## GIVEN REQUEST:
Give the listing again in full, exactly as written.

(Scripts that build scenes)
----------

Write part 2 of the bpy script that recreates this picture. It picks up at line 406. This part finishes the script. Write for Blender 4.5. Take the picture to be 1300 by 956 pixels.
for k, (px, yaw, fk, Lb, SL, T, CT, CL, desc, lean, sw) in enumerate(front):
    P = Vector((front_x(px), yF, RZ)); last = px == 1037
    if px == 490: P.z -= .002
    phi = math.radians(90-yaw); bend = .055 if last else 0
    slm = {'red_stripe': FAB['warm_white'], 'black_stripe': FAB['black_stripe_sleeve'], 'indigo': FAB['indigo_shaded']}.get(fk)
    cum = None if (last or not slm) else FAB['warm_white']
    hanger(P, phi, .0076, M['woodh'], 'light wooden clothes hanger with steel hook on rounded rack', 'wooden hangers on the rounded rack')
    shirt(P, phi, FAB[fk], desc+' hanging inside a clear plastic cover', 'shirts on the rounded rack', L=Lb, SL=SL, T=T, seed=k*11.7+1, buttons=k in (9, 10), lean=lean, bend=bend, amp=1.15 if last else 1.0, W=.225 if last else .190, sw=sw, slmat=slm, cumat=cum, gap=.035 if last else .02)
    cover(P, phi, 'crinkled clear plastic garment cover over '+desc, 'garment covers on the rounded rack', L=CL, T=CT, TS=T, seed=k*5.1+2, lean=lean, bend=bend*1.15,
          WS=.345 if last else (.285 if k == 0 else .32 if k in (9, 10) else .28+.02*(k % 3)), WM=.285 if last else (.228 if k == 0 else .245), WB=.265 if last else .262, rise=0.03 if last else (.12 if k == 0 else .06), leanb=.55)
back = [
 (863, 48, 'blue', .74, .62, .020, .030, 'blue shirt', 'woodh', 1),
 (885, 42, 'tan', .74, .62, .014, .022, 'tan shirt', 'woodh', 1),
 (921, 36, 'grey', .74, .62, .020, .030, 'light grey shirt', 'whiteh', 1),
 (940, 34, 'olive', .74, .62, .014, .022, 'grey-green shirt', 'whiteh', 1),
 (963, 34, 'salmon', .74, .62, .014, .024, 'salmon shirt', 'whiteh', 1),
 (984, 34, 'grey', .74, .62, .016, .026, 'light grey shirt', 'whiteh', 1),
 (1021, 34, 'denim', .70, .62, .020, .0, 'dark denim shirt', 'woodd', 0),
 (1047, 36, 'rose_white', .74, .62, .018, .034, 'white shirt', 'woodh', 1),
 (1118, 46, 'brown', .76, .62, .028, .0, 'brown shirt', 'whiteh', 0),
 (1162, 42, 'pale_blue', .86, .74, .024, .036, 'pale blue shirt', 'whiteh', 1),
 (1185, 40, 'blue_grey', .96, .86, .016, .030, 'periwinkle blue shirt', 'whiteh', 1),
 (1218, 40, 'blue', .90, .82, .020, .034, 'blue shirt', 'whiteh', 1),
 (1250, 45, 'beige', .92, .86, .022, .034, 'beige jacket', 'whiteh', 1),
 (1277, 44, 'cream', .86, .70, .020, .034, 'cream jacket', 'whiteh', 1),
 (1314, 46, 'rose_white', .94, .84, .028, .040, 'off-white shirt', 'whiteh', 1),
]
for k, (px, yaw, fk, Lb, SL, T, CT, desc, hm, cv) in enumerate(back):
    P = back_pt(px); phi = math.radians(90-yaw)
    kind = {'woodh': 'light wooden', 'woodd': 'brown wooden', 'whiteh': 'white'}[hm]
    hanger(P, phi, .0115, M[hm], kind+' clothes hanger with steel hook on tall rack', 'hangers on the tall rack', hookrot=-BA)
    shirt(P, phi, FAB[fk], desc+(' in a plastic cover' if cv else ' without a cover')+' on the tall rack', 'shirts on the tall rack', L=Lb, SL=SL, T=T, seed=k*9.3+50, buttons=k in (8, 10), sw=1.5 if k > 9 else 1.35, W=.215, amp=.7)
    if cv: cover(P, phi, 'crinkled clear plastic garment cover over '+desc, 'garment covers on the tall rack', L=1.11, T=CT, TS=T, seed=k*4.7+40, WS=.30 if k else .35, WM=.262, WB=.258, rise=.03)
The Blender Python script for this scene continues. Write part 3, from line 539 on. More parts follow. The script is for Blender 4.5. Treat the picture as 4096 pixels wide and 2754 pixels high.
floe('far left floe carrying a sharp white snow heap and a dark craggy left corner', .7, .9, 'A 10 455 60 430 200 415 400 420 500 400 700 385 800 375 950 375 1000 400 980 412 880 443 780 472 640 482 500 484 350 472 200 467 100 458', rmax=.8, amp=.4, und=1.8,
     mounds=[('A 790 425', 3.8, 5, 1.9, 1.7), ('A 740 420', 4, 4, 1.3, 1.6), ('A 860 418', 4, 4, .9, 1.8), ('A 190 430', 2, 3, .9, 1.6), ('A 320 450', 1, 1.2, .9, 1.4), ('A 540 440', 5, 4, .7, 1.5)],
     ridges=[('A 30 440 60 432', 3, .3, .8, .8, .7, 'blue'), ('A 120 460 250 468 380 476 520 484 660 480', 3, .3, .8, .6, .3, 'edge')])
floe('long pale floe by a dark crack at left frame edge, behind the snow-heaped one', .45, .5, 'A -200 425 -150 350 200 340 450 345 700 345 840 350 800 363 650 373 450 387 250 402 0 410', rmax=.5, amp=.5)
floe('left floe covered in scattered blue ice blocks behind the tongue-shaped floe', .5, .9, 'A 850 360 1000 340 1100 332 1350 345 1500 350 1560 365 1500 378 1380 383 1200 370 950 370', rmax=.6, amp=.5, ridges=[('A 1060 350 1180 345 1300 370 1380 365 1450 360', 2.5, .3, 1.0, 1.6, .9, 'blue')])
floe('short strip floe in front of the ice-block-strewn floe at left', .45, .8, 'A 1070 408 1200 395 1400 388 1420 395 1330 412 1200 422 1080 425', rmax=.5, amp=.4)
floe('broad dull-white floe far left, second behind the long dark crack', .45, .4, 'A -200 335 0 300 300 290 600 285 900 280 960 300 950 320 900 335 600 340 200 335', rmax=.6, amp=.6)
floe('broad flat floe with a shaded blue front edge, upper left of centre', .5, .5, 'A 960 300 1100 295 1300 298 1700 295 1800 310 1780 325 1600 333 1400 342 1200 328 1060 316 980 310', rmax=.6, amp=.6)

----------

## FINISHED TASK:
Write part 2 of the bpy script that recreates this picture. It picks up at line 406. This part finishes the script. Write for Blender 4.5. Take the picture to be 1300 by 956 pixels.
for k, (px, yaw, fk, Lb, SL, T, CT, CL, desc, lean, sw) in enumerate(front):
    P = Vector((front_x(px), yF, RZ)); last = px == 1037
    if px == 490: P.z -= .002
    phi = math.radians(90-yaw); bend = .055 if last else 0
    slm = {'red_stripe': FAB['warm_white'], 'black_stripe': FAB['black_stripe_sleeve'], 'indigo': FAB['indigo_shaded']}.get(fk)
    cum = None if (last or not slm) else FAB['warm_white']
    hanger(P, phi, .0076, M['woodh'], 'light wooden clothes hanger with steel hook on rounded rack', 'wooden hangers on the rounded rack')
    shirt(P, phi, FAB[fk], desc+' hanging inside a clear plastic cover', 'shirts on the rounded rack', L=Lb, SL=SL, T=T, seed=k*11.7+1, buttons=k in (9, 10), lean=lean, bend=bend, amp=1.15 if last else 1.0, W=.225 if last else .190, sw=sw, slmat=slm, cumat=cum, gap=.035 if last else .02)
    cover(P, phi, 'crinkled clear plastic garment cover over '+desc, 'garment covers on the rounded rack', L=CL, T=CT, TS=T, seed=k*5.1+2, lean=lean, bend=bend*1.15,
          WS=.345 if last else (.285 if k == 0 else .32 if k in (9, 10) else .28+.02*(k % 3)), WM=.285 if last else (.228 if k == 0 else .245), WB=.265 if last else .262, rise=0.03 if last else (.12 if k == 0 else .06), leanb=.55)
back = [
 (863, 48, 'blue', .74, .62, .020, .030, 'blue shirt', 'woodh', 1),
 (885, 42, 'tan', .74, .62, .014, .022, 'tan shirt', 'woodh', 1),
 (921, 36, 'grey', .74, .62, .020, .030, 'light grey shirt', 'whiteh', 1),
 (940, 34, 'olive', .74, .62, .014, .022, 'grey-green shirt', 'whiteh', 1),
 (963, 34, 'salmon', .74, .62, .014, .024, 'salmon shirt', 'whiteh', 1),
 (984, 34, 'grey', .74, .62, .016, .026, 'light grey shirt', 'whiteh', 1),
 (1021, 34, 'denim', .70, .62, .020, .0, 'dark denim shirt', 'woodd', 0),
 (1047, 36, 'rose_white', .74, .62, .018, .034, 'white shirt', 'woodh', 1),
 (1118, 46, 'brown', .76, .62, .028, .0, 'brown shirt', 'whiteh', 0),
 (1162, 42, 'pale_blue', .86, .74, .024, .036, 'pale blue shirt', 'whiteh', 1),
 (1185, 40, 'blue_grey', .96, .86, .016, .030, 'periwinkle blue shirt', 'whiteh', 1),
 (1218, 40, 'blue', .90, .82, .020, .034, 'blue shirt', 'whiteh', 1),
 (1250, 45, 'beige', .92, .86, .022, .034, 'beige jacket', 'whiteh', 1),
 (1277, 44, 'cream', .86, .70, .020, .034, 'cream jacket', 'whiteh', 1),
 (1314, 46, 'rose_white', .94, .84, .028, .040, 'off-white shirt', 'whiteh', 1),
]
for k, (px, yaw, fk, Lb, SL, T, CT, desc, hm, cv) in enumerate(back):
    P = back_pt(px); phi = math.radians(90-yaw)
    kind = {'woodh': 'light wooden', 'woodd': 'brown wooden', 'whiteh': 'white'}[hm]
    hanger(P, phi, .0115, M[hm], kind+' clothes hanger with steel hook on tall rack', 'hangers on the tall rack', hookrot=-BA)
    shirt(P, phi, FAB[fk], desc+(' in a plastic cover' if cv else ' without a cover')+' on the tall rack', 'shirts on the tall rack', L=Lb, SL=SL, T=T, seed=k*9.3+50, buttons=k in (8, 10), sw=1.5 if k > 9 else 1.35, W=.215, amp=.7)
    if cv: cover(P, phi, 'crinkled clear plastic garment cover over '+desc, 'garment covers on the tall rack', L=1.11, T=CT, TS=T, seed=k*4.7+40, WS=.30 if k else .35, WM=.262, WB=.258, rise=.03)
The Blender Python script for this scene continues. Write part 3, from line 539 on. More parts follow. The script is for Blender 4.5. Treat the picture as 4096 pixels wide and 2754 pixels high.
floe('far left floe carrying a sharp white snow heap and a dark craggy left corner', .7, .9, 'A 10 455 60 430 200 415 400 420 500 400 700 385 800 375 950 375 1000 400 980 412 880 443 780 472 640 482 500 484 350 472 200 467 100 458', rmax=.8, amp=.4, und=1.8,
     mounds=[('A 790 425', 3.8, 5, 1.9, 1.7), ('A 740 420', 4, 4, 1.3, 1.6), ('A 860 418', 4, 4, .9, 1.8), ('A 190 430', 2, 3, .9, 1.6), ('A 320 450', 1, 1.2, .9, 1.4), ('A 540 440', 5, 4, .7, 1.5)],
     ridges=[('A 30 440 60 432', 3, .3, .8, .8, .7, 'blue'), ('A 120 460 250 468 380 476 520 484 660 480', 3, .3, .8, .6, .3, 'edge')])
floe('long pale floe by a dark crack at left frame edge, behind the snow-heaped one', .45, .5, 'A -200 425 -150 350 200 340 450 345 700 345 840 350 800 363 650 373 450 387 250 402 0 410', rmax=.5, amp=.5)
floe('left floe covered in scattered blue ice blocks behind the tongue-shaped floe', .5, .9, 'A 850 360 1000 340 1100 332 1350 345 1500 350 1560 365 1500 378 1380 383 1200 370 950 370', rmax=.6, amp=.5, ridges=[('A 1060 350 1180 345 1300 370 1380 365 1450 360', 2.5, .3, 1.0, 1.6, .9, 'blue')])
floe('short strip floe in front of the ice-block-strewn floe at left', .45, .8, 'A 1070 408 1200 395 1400 388 1420 395 1330 412 1200 422 1080 425', rmax=.5, amp=.4)
floe('broad dull-white floe far left, second behind the long dark crack', .45, .4, 'A -200 335 0 300 300 290 600 285 900 280 960 300 950 320 900 335 600 340 200 335', rmax=.6, amp=.6)
floe('broad flat floe with a shaded blue front edge, upper left of centre', .5, .5, 'A 960 300 1100 295 1300 298 1700 295 1800 310 1780 325 1600 333 1400 342 1200 328 1060 316 980 310', rmax=.6, amp=.6)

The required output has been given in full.